Now clearly, you want to maximize H. However, you only get a single pass over all N people you will meet, the H values of each person you encounter will be random with an unknown distribution, and you don’t know how large N is. Upon reaching a local maxima, if you decide to stay, can you really call it “settling”? What if the local maxima turns out to be the top of the heap?

All of this assumes that you’ll find at least one positive H value. If every H value you come across happens to be negative, you probably need to recalibrate your scale.

6 Comments

  1. Sufu says:

    Must we be a geek and put everything into a nice, succinct, mathematical equation?

    Anyway, to respond to the first part of your argument, you said that the person who isn’t in a relationship is “missing out on a level of emotional and physical intimacy that you just can’t get from friends and family.” True enough. But the point is that maybe they have already had these types of relationships and feel fulfilled from the experiences they have had. Or maybe they have decided to devote their time to something that returns more than purely personal gains. I mean, what about the Dalai Lama or the Pope? Are they any less balanced or happy because they have never had a girlfriend or wife?

    And in response to the “settling” issue, I guess I have never aimed low or taken the easy route in life, especially if I know that there is so much more to gain with a more challenging road. Maybe when I’m 90 and sick of challenging myself, I’ll elope with the first 90-year-old that doesn’t give me dry heaves when I look at them. Plus, I can’t understand how people can go into a marriage with this at the back of their minds. This issue will eventually come up during an argument: “I could have done so much better!” I think that is extremely unfair to both parties.

    This is depressing. And with no TV, the only thing I have to get back to is my stinking Alzheimer’s paper. Sigh, alright, you win. I kind of want my own toothless 90-year-old right now.

  2. Dave says:

    …maybe they have already had these types of relationships and feel fulfilled from the experiences they have had.” Perhaps, but humans, like everything else on this planet, operate in cycles. Meaning, you’ll eventually you’ll be bored of what drives you now and will want something else. You’ll move onto that something else, get bored of it, then move back to your current muse. I have trouble believing that you forsee so much on your plate that you’ll be 90-years-old before the thought ever crosses your mind that it’d be nice to have a good shag. 😛

    The Dalai Lama and the Pope? Assuming they don’t do anything unsavoury behind closed doors, I’d say they’re definitely not as balanced. Despite this, they still seem to be sane and happy though. Why? Probably the hundreds of millions of followers that hang off their every word. Don’t try and convince me that there is absolutely no personal gain for them. They’re attention whores of the worst kind.

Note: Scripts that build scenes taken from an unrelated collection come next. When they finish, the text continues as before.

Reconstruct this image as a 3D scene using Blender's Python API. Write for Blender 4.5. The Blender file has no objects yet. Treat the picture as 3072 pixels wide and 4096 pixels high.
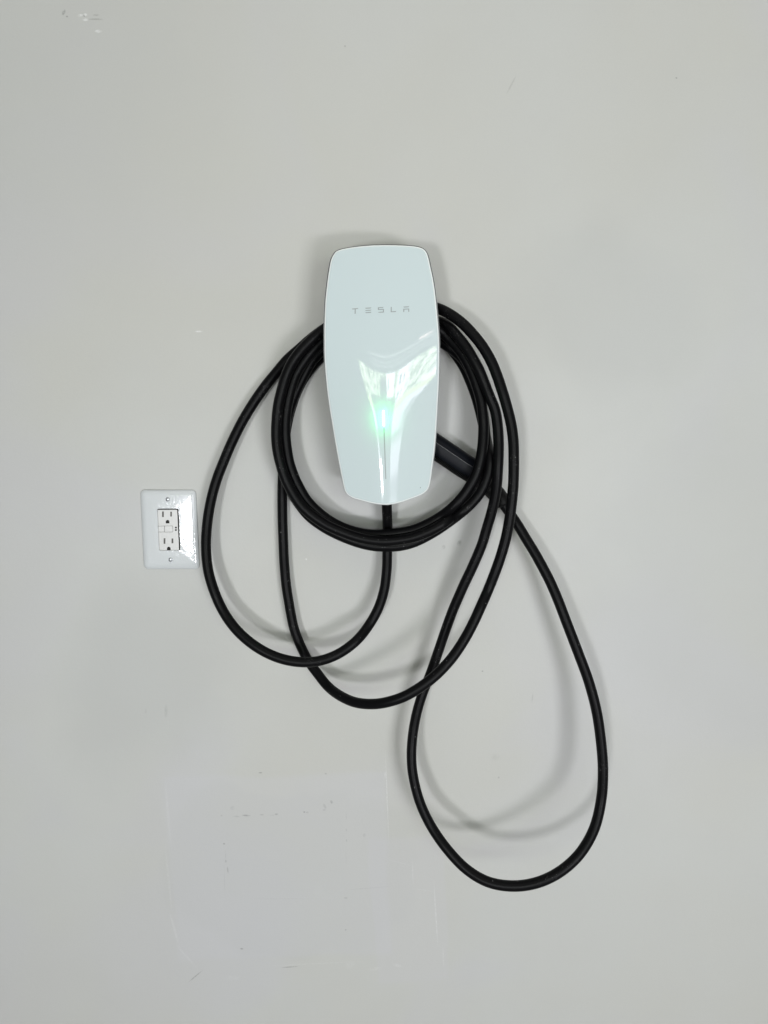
import bpy, bmesh, math
import numpy as np
from mathutils import Vector, Matrix

# ------------------------------------------------------------------ camera
S = bpy.context.scene
COL = S.collection
FPX = 2838.0                       # focal length in photo pixels (4096 tall)
PITCH = math.radians(8.0)
CAM = np.array([0.0, -1.06, 1.45])
cd = bpy.data.cameras.new("camera")
cam = bpy.data.objects.new("camera", cd)
COL.objects.link(cam)
cam.location = CAM
cam.rotation_euler = (math.radians(90) - PITCH, 0, 0)
cd.sensor_fit = 'VERTICAL'
cd.sensor_height = 36.0
cd.lens = 36.0 * FPX / 4096.0
cd.clip_start = 0.02
cd.clip_end = 100
S.camera = cam

# ------------------------------------------------------------------ dim garage air (even, no sky in view)
W = bpy.data.worlds.new("World")
S.world = W
W.use_nodes = True
bg = W.node_tree.nodes['Background']
bg.inputs['Color'].default_value = (0.96, 0.985, 0.97, 1)
bg.inputs['Strength'].default_value = 0.17
S.view_settings.view_transform = 'Standard'
S.view_settings.look = 'None'
S.view_settings.exposure = 0.09
S.view_settings.gamma = 1.0

# ------------------------------------------------------------------ lamps: daylight through the open garage door behind the camera
def area(name, loc, target, sx, sy, power, color):
    l = bpy.data.lights.new(name, 'AREA')
    l.shape = 'RECTANGLE'; l.size = sx; l.size_y = sy
    l.energy = power; l.color = color
    o = bpy.data.objects.new(name, l)
    COL.objects.link(o)
    o.location = loc
    d = Vector(target) - Vector(loc)
    o.rotation_euler = d.to_track_quat('-Z', 'Y').to_euler()
    return o
# sunlit patches of floor and driveway, low to the left and to the right
area('daylight_driveway_left', (-0.72, -3.02, 0.85), (-0.1, 0, 1.0), 0.28, 0.28, 25.0, (0.97, 0.98, 1.0))
area('daylight_floor_right', (1.10, -3.0, 0.48), (0.2, 0, 1.0), 0.8, 0.26, 29.0, (0.97, 0.97, 1.0))
# the opening itself, with the street in it (trees, a white house front, the photographer's dark figure)
OX0, OX1, OZ0, OZ1, OY = -0.92, 1.52, 0.55, 2.06, -3.0
door = area('daylight_opening', ((OX0+OX1)/2, OY, (OZ0+OZ1)/2), ((OX0+OX1)/2, 0, (OZ0+OZ1)/2), OX1-OX0, OZ1-OZ0, 50.0, (1, 1, 1))
door.data.use_nodes = True
nt = door.data.node_tree
em = nt.nodes['Emission']
geo = nt.nodes.new('ShaderNodeNewGeometry')
sep = nt.nodes.new('ShaderNodeSeparateXYZ')
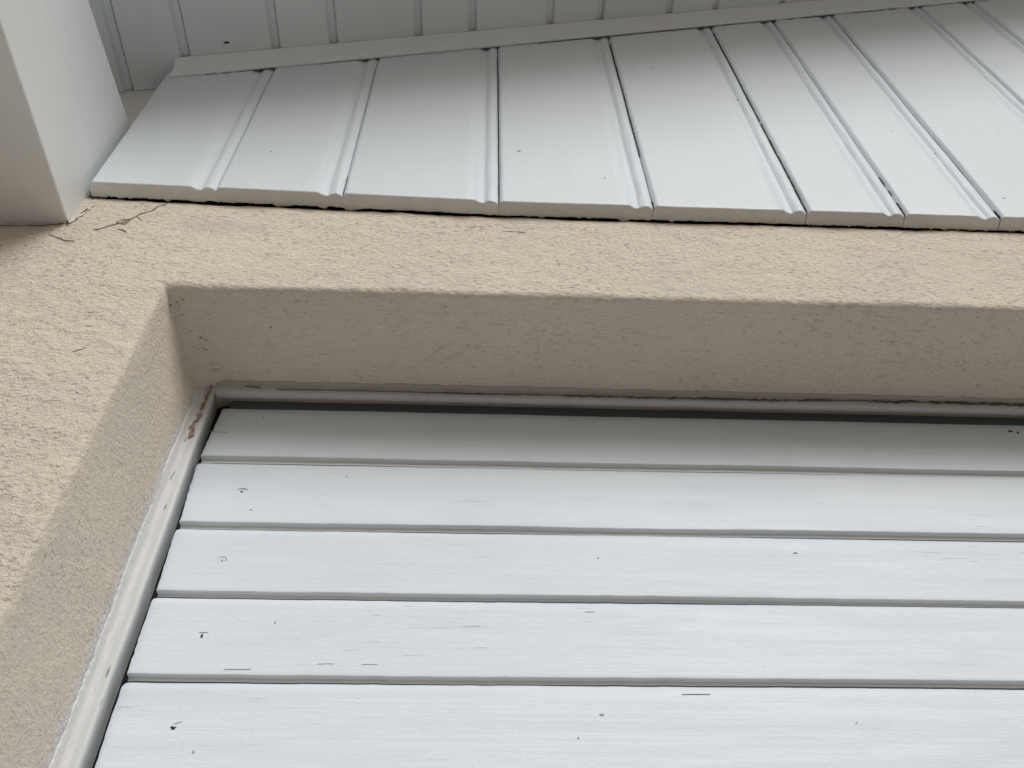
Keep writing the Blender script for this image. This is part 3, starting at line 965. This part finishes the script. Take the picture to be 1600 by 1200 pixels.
# nails, splits and paint chips
for k_, (px, py, b_) in enumerate([(378, 768, 1), (347, 876, 2), (315, 994, 3), (271, 1138, 4)]):
    p = on_y(px, py, SY)
    speck(sboards[b_], p.x, SY - 0.0003, p.z, (0.0015, 0.0010, 0.0017, 0.0021)[k_], 'nail_hole', M_DARK, (1, 1, .8, 1.4)[k_], (1, 1, 1.5, .9)[k_], 300 + k_)
    pts = [[(p.x - 0.006, p.z + 0.003), (p.x, p.z + 0.0052), (p.x + 0.007, p.z + 0.0035)],
           [(p.x - 0.005, p.z + 0.001), (p.x - 0.003, p.z + 0.005), (p.x + 0.003, p.z + 0.005), (p.x + 0.005, p.z + 0.001), (p.x + 0.002, p.z - 0.002)],
           [(p.x - 0.004, p.z + 0.0045), (p.x + 0.006, p.z + 0.0040)],
           [(p.x - 0.001, p.z + 0.0040), (p.x + 0.007, p.z + 0.0066)]][k_]
    V, F = ribbon(pts, 0.0009, SY - 0.0006, None, None, None, 310 + k_, thick=0.001)
    obj('paint_chip', V, F, M_GREY, sboards[b_])
for k_, (px, py, b_, r_, sx, sz) in enumerate([(1578, 674, 0, .0022, 1.6, .8), (1590, 676, 0, .0016, .7, 1.4), (412, 652, 0, .0012, 1, 1), (392, 797, 1, .0012, 1.5, .7), (541, 745, 1, .0009, 1, 1),
                                               (935, 872, 2, .0011, 1, 1), (1243, 864, 2, .0011, 2, .5),
                                               (940, 1117, 4, .0018, 1.5, .8), (904, 1153, 4, .0009, 1, 1), (430, 973, 3, .0010, 1, 1.4), (302, 1175, 4, .0014, 1, 1.2),
                                               (1338, 1130, 4, .0008, 1, 1)]):
    p = on_y(px, py, SY)
    speck(sboards[b_], p.x, SY - 0.0004, p.z, r_, 'paint_chip', M_GREY if k_ > 1 else M_DARK, sx, sz, 330 + k_)
for k_, (pix, wd, b_) in enumerate([([(327, 674), (343, 675.5), (357, 676)], .0013, 0), ([(914, 957), (929, 956)], .0011, 3),
                                    ([(1065, 1085), (1110, 1085)], .0006, 4), ([(350, 1046), (392, 1046)], .0005, 3),
                                    ([(496, 1037), (522, 1037)], .0006, 3), ([(565, 1038), (590, 1038.5)], .0006, 3)]):
    pts = [on_y(px, py, SY) for px, py in pix]
    V, F = ribbon([(p.x, p.z + rnd.uniform(-.0004, .0004)) for p in pts], wd * 0.62, SY - 0.0007, None, None, None, 400 + k_, thick=0.0012)
    obj('split', V, F, M_GREY, sboards[b_])
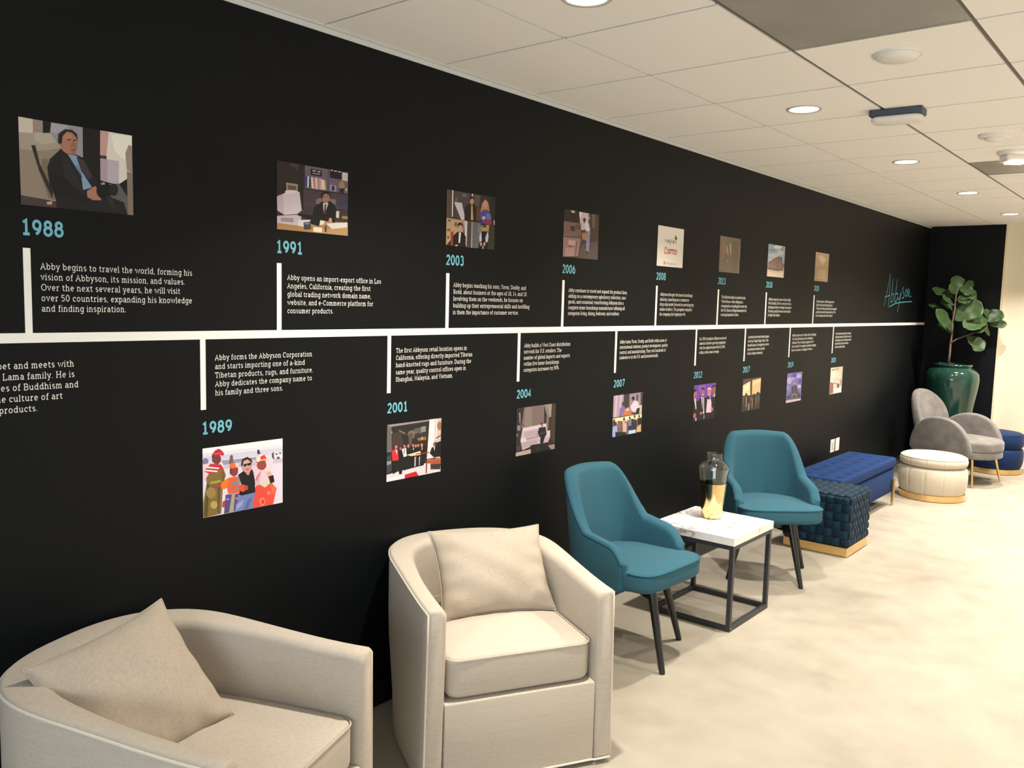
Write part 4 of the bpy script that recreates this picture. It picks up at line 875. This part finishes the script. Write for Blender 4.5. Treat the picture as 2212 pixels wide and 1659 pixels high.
def shell(P, N, hfun, thfun, zb, lean=None, ro=.02, ri=.03, zbi=None, endr=.012, nz=6, zbf=None):
    """Upholstered wall following plan P: outside, rounded top, inside; rounded ends."""
    V, F = [], []; n = len(P)
    # arc length
    S_ = [0]
    for i in range(1, n): S_.append(S_[-1]+(Vector(P[i])-Vector(P[i-1])).length)
    T = S_[-1]; rows = []
    def section(i):
        s = min(S_[i], T-S_[i]); h = hfun(s, P[i]); th = thfun(s, P[i]); b = zbf(s, P[i]) if zbf else zb
        q = []
        for k in range(nz+1): q.append((0, b+(h-ro-b)*k/nz))
        for k in range(1, 5):
            a = pi/2*k/4; q.append((ro-ro*cos(a), h-ro+ro*sin(a)))
        for k in range(0, 5):
            a = pi/2*k/4; q.append((th-ri+ri*sin(a), h-ri+ri*cos(a)))
        bi = zbi if zbi is not None else b
        for k in range(1, nz+1): q.append((th, h-ri-(h-ri-bi)*k/nz))
        out = []
        for (o, z) in q:
            off = (lean(s, z, P[i]) if lean else 0.0)-o
            out.append(Vector((P[i][0]+N[i].x*off, P[i][1]+N[i].y*off, z)))
        return out
    secs = [section(i) for i in range(n)]
    def capring(i, d):
        c = sum(secs[i], Vector())/len(secs[i])
        rs = []
        for fr, mv in ((.0, 0), (.35, .6), (1.0, 1.0)):
            r_ = []
            for q in secs[i]:
                v = c-q; w = Vector((v.x, v.y, 0)); w = w.normalized()*min(endr*fr, w.length) if w.length else w
                zc = max(-endr*fr, min(endr*fr, v.z))
                r_.append(q+w+Vector((0, 0, zc if abs(v.z) > .05 else 0))+d*endr*mv)
            rs.append(r_)
        return rs
    d0 = (Vector(P[0])-Vector(P[1])).normalized(); d1 = (Vector(P[-1])-Vector(P[-2])).normalized()
    first = capring(0, Vector((d0.x, d0.y, 0))); last = capring(n-1, Vector((d1.x, d1.y, 0)))
    rows = [first[2], first[1]]+secs+[last[1], last[2]]
    m = len(secs[0])
    for r in rows: V += [tuple(q) for q in r]
    for k in range(len(rows)-1):
        for i in range(m):
            j = (i+1) % m
            F.append((k*m+i, k*m+j, (k+1)*m+j, (k+1)*m+i))
    F.append(tuple(range(m))); F.append(tuple((len(rows)-1)*m+i for i in range(m-1, -1, -1)))
    edge = [tuple(s[nz]) for s in secs]          # outer top edge, for piping
    front = [[tuple(v) for v in first[1][:nz+1]], [tuple(v) for v in last[1][:nz+1]]]
    return (V, F), edge, front

def tub_chair(label, loc, rz, hb=.688, hf=.652):
    t = thing('tub_chair', label, 'armchair', loc, rz, 'cream tub chairs')
    P, N = u_path(.352, .360, -.452, -.09, 2.5, 10, 36)
    def hf_(s, p): return hf+(hb-hf)*smooth01((s-.02)/.62)
    def th_(s, p): return .070+.045*smooth01((s-.25)/.5)
    vf, edge, front = shell(P, N, hf_, th_, .018, ro=.012, ri=.030, endr=.012, lean=lambda s, z, p: -.035*smooth01((.45-z)/.45)*smooth01((s-.3)/.4)+.010*max(0, .65-z)/.65*(1-smooth01((s-.3)/.4)))
    sh = obj('shell', vf, M['linen'], t, True, 60)
    pts = front[0][::-1]
    pip = [front[0][0]]+[q for q in front[0][1:]]+edge+[q for q in front[1][::-1]]
    obj('piping', tube(pip, .0042, 6), M['linen_pipe'], t, True)
    obj('front_panel', bevbox(.24, .369, -.286, .286, .020, .314, .006, 2), M['linen'], t, True, 40)
    hem = [(.3745, -.352, .020), (.3745, -.29, .020), (.3705, -.28, .020), (.3705, .28, .020), (.3745, .29, .020), (.3745, .352, .020)]
    obj('hem_piping', tube(hem, .0042, 6), M['linen_pipe'], t, True)
    plan = rrect(-.27, .360, -.274, .274, .05, 6)
    sc = slab(plan, .319, .468, .022, 5, crown=.022, rb=.03, rings=8)
    cu = obj('seat_cushion', sc, M['linen'], t, True, 60)
    pp = [(q[0], q[1], .4590) for q in rrect(-.271, .361, -.275, .275, .05, 6)]
    obj('piping', tube(pp, .0026, 6, closed=True), M['linen'], cu, True)
    obj('swivel_base', lathe([(.26, .0), (.26, .012), (.245, .016), (.10, .017), (.10, .11)], 40), M['black_wood'], t, True, 40)
    return t
tub_chair('cream tub armchair at the far left, facing right, cut off by the lower edge', (.485, 1.145, 0), atan2(.364, .931))
tub_chair('cream tub armchair between the leftmost tub chair and the teal chairs', (.463, 2.402, 0), atan2(-.479, .877))

def pillow(label, c, ex, ey, w, h, T=.085, seed=1):
    rnd = random.Random(seed); n = 36; V, F = [], []
    ph = [rnd.uniform(0, 6.28) for _ in range(8)]
    def pt(u, v, sg):
        x = u*w/2*(1-.055*(1-v*v)**1.0+0.03*abs(u*v)**3); y = v*h/2*(1-.06*(1-u*u)+0.03*abs(u*v)**3)
        pr = max(0, (1-u**2))**.48*max(0, (1-v**2))**.48
        z = sg*T*pr
        ed = max(abs(u), abs(v))
        z += sg*pr**.5*.006*(sin(u*7+ph[0]+v*3)*sin(v*5+ph[1])+.8*sin((v*14+ph[2]))*smooth01((abs(u)-.45)/.5)+.8*sin((u*15+ph[3]))*smooth01((abs(v)-.5)/.5))
        return (x, y, z)
    idx = {}
    def smp(k):
        a = -1+2*k/n; return sin(a*pi/2)*.6+a*.4
    for sg in (1, -1):
        for i in range(n+1):
            for j in range(n+1):
                u, v = smp(i), smp(j)
                bd = i in (0, n) or j in (0, n)
                key = (i, j, 0 if bd else sg)
                if key not in idx: idx[key] = len(V); V.append(pt(u, v, sg))
        for i in range(n):
            for j in range(n):
                q = []
                for a, b in ((i, j), (i+1, j), (i+1, j+1), (i, j+1)):
                    bd = a in (0, n) or b in (0, n); q.append(idx[(a, b, 0 if bd else sg)])
                F.append(tuple(q) if sg > 0 else tuple(q[::-1]))
    ex = Vector(ex).normalized(); ey = Vector(ey); ey = (ey-ex*ey.dot(ex)).normalized(); ez = ex.cross(ey)
    t = obj('throw_pillow', (V, F), M['linen_pillow'], None, True)
    t.matrix_world = Matrix(((ex.x, ey.x, ez.x, c[0]), (ex.y, ey.y, ez.y, c[1]), (ex.z, ey.z, ez.z, c[2]), (0, 0, 0, 1)))
    seam = [pt(smp(k), -1, 1) for k in range(n+1)]+[pt(1, smp(k), 1) for k in range(1, n+1)]+[pt(smp(n-k), 1, 1) for k in range(1, n+1)]+[pt(-1, smp(n-k), 1) for k in range(1, n)]
    obj('seam', tube(seam, .0028, 5, closed=True), M['linen_pillow'], t, True)
    return tag(t, label, 'pillow', 'linen throw pillows')
def chair_frame(c, rz):
    F_ = Vector((cos(rz), sin(rz), 0)); Lt = Vector((-sin(rz), cos(rz), 0))
    return lambda f, l, z: Vector((c[0], c[1], 0))+F_*f+Lt*l+Vector((0, 0, z)), F_, Lt
q, F1, L1 = chair_frame((.485, 1.145), atan2(.364, .931))
pillow('square linen pillow tilted on its corner in the leftmost tub chair', q(-.125, -.065, .607), F1*.08+L1*.366+Vector((0, 0, .056)), F1*-.26+L1*-.036+Vector((0, 0, .289)), .40, .385, .080, 3)
q, F2, L2 = chair_frame((.463, 2.402), atan2(-.479, .877))
pillow('linen pillow standing upright against the back of the second tub chair', q(-.050, .033, .622), L2+Vector((0, 0, -.015)), F2*-.20+Vector((0, 0, .28)), .458, .345, .088, 5)

# ------------------------------------------------------------------ teal swivel chairs
def teal_chair(label, loc, rz, legrz):
    t = thing('accent_chair', label, 'chair', loc, rz, 'teal swivel chairs')
    P, N = u_path(.268, .125, -.27, -.03, 2.6, 8, 40)
    def h_(s, p):
        # s: distance from the arm front
        m = .59
        if s < .22: return .575+.045*s/.22-.055*max(0, 1-s/.075)**2.2
        if s < .42: return .620+.250*smooth01((s-.19)/.23)
        return .870+.006*smooth01((s-.42)/.15)
    def zb_(s, p): return .375-.02*smooth01((s-.05)/.3)
    def lean(s, z, p):
        k = smooth01((s-.15)/.35)
        return k*(.055*(z-.45)/.42 if z > .45 else -.16*(.45-z))-(1-k)*.10*max(0, .47-z)
    vf, edge, front = shell(P, N, h_, lambda s, p: .058+.008*smooth01((s-.2)/.3), .36, lean=lean, ro=.014, ri=.034, endr=.018, nz=8, zbf=zb_)
    obj('shell', vf, M['teal'], t, True, 70)
    obj('piping', tube(front[0]+edge+front[1][::-1], .0035, 6), M['teal_pipe'], t, True)
    plan = []
    for k in range(0, 41):           # bowed front edge with soft corners
        a = -pi/2+pi*k/40
        plan.append((.10+.176*abs(cos(a))**.44, .256*math.copysign(abs(sin(a))**.44, sin(a))))
    plan += [(0, .240), (-.10, .205), (-.19, .13), (-.215, 0), (-.19, -.13), (-.10, -.205), (0, -.240)]
    st = slab(plan, .385, .478, .014, 4, crown=.014, rb=.028, rings=8)
    c = obj('seat', st, M['teal'], t, True, 60)
    pp = [(x*1.003, y*1.003, .4725) for x, y in plan[1:40]]
    obj('piping', tube(pp, .0034, 6), M['teal_pipe'], c, True)
    obj('swivel_plate', lathe([(.14, .335), (.15, .345), (.15, .372), (.11, .386)], 32), M['black_wood'], t, True, 40)
    dr = legrz-rz
    for k in range(4):
        a = dr+pi/4+pi/2*k
        top = Vector((.185*cos(a), .185*sin(a), .372)); bot = Vector((.305*cos(a), .305*sin(a), 0))
        obj('leg', tube([bot, bot+(top-bot)*.02, top], [.0125, .014, .0225], 14), M['black_wood'], t, True, 50)
    br = []
    for k in range(2):
        a = dr+pi/4+pi/2*k; c_, s_ = cos(a), sin(a)
        b = box(-.20, .20, -.020, .020, .318, .352)
        br.append(xf(b, Matrix.Rotation(a, 4, 'Z')))
    obj('leg_bracket', join(*br), M['black_wood'], t)
    return t
teal_chair('teal swivel chair between the tub chairs and the marble table', (.462, 3.455, 0), radians(-3), atan2(.316, .949))
teal_chair('teal swivel chair behind the marble table, facing the viewer', (.488, 5.065, 0), atan2(-.73, .69), atan2(-.94, .34))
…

    As for the “settling” thing, how do either of the two parties actually know that they “could have done so much better!“? My original point up above was that there is so much uncertainty that for all the person knows, they’re just deluding themself by saying something like that.

  3. Anonymous says:

    Generally when you settle you degrade from your current maxima, so even if it is the best you can do you will degrade when you settle. Thus, without losing generality, settling is a move against your current achievements.

  4. Dave says:

    Which may be true, but I liken it to a game of poker. Let’s say you’re dealt: Ace(Spades), King(Spades), 10(Spades), 7(Spades), 5(Spades). Do you keep the Flush, or drop the 7 and 5 for a chance at a Royal Flush?

    Let’s say you drop, then pick up a 10(Hearts) and 3(Diamonds). So you had a Flush and are now left with a Pair. Is that called settling? I contend that it is not, because the odds are against you of getting the original Flush back.

  5. Sufu says:

    Dave Dave Dave…you don’t need to be married to have a good shag. 😉

  6. Dave says:

    Huh, who said anything about marriage? I just didn’t think you were the type to go barhopping and shag random people. Bonnie says she could see that, depending on how frustrated you got. 😛

    I guess there’s always the booty call too, but that can arguably be considered a “relationship”.